There is an obvious difference between taking pictures to remember, and engaging in a new experience just so you can have a bunch of stuff to post and share. These pictures seem less about remembering events; they are the event itself.

If you can’t imagine a weekend spent doing something exciting without an album of pictures, you have likely missed the moment entirely. It’s no wonder live performances have such an effect on people. For two or three hours, the theater asks that you put your phones away and just allow yourself to enjoy the show. You aren’t distracted by the interruption of a camera, nagging you to document every little thing you see.

There’s value to an experience where you allow your mind to be fully engaged. Memories are valuable, but they can’t be formed through taking a thousand pictures just to remember something. Therein lies the irony. You want to remember what an exciting thing you saw or did.
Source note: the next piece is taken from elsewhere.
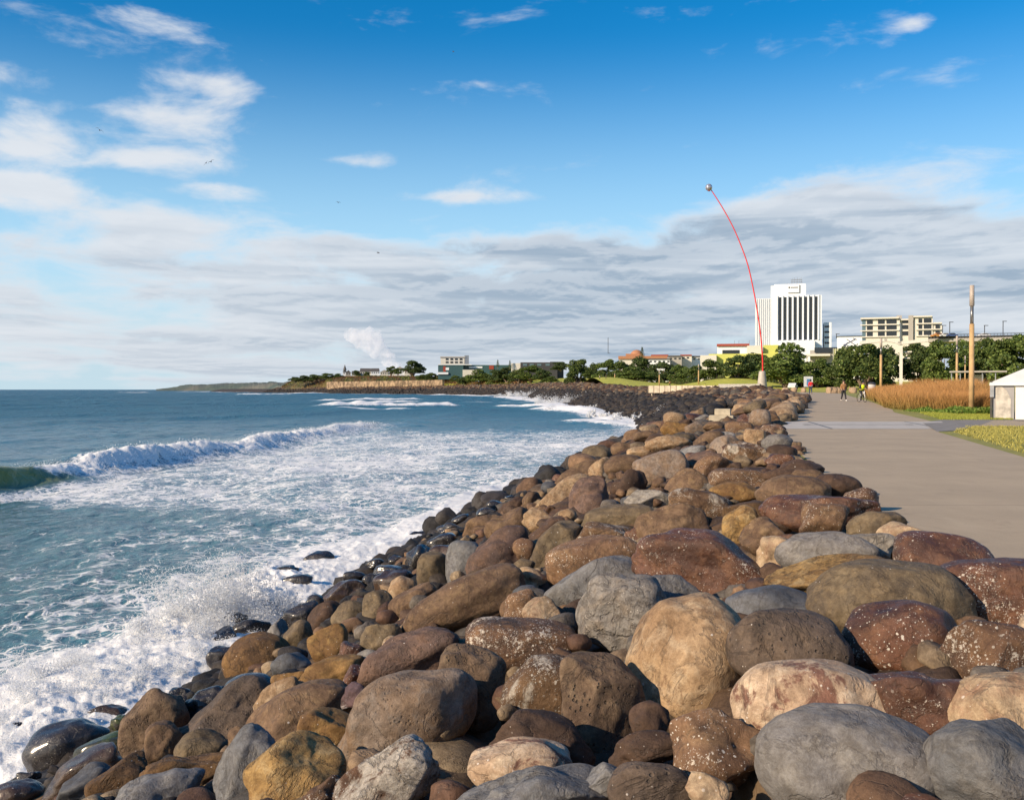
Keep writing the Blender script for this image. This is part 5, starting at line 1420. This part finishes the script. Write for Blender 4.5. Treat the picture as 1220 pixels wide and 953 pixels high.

So you take pictures, again and again, to the point where the thing you’re trying to remember, you’re actually forgetting thanks to your distraction.

Let yourself be fully engaged in the experiences that surround you. It’s become an activity for people to sit around and take pictures of everything in sight and by the time that excessively long task is finished, the thrill and excitement of the event itself has likely dwindled.

I don’t want to scroll through all my photos and see every part of my life laid out. I want to be able to see a few snapshots of moments that I could talk endlessly about. So no, I don’t have countless pictures from every life event I’ve ever experienced. Nor will I be able to provide that for friends and family who want to follow me in a picture play-by-play.

But I’ll have my memory. And if someone asks about it, I’d be happy to talk endlessly about everything I saw, because I can guarantee you, the picture can’t speak for itself. You must be the one to do it.